Saturday, January 13, 2018

Crom (review by MMB)

When Northmen Die
Pure Steel Records
December 1, 2017
A new name (to this publication) in melodic metal rolls in with huge confidence. Meet Crom. If it’s your game to find melodic, memorable albums with good singing, then shuffle the cards and make this pick. Crom is concerned not with speed per se, and is interested not in heaviness itself, but rather in something bigger, something indispensable: the art and the sophistication of fine melodies that many people can enjoy. Let’s get out of the way the basic formalities of sound and style descriptions. Crom is, depending on your viewpoint, melodic Viking metal and melodic heavy metal.
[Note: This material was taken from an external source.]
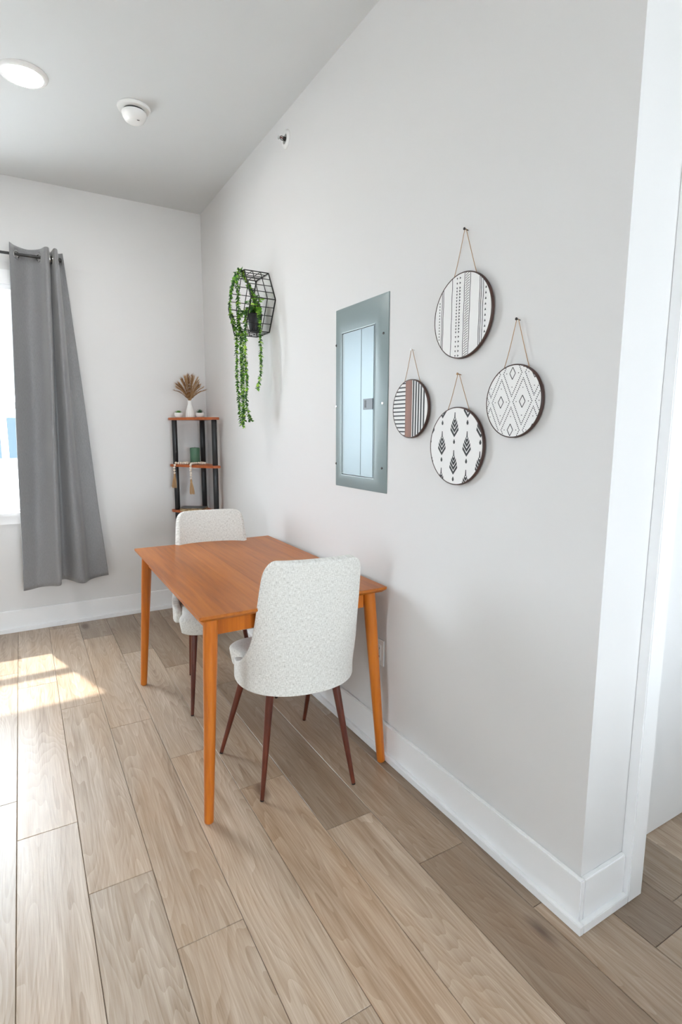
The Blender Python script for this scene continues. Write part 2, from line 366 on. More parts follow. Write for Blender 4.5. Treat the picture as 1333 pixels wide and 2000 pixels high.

Regardless of image or lyrical or visual matters, just based on the music, this is adult contemporary metal, more specifically, midtempo symphonic and for singing along.
There are luscious background choirs, with the objective of the creation of epic majesty as if you are in an opera hall or in a big movie theater with booming sound. Much of the music sounds like anthems, although there are some quieter moments, with ballads or power ballads.
Crom is melodic music, but it is also melancholic. The guitar melodies move under the weight of themes of death, loneliness and good-byes. The singing, appropriately, is friendly to the ear, but I’m pretty sure that few people would consider it happy, for it has a great tone of sadness to it. As the album advances, the singing continues to go deeper into areas of dejection and heartache. In other words, some of the songs may work with the consumption of certain beverages at European metal festivals, but not it’s super cheery music, either. Nevertheless, this music is, most of all, traditional and melodic heavy metal. It should be fun to the listener because Crom music also has an uplifting spirit that carries the tunes.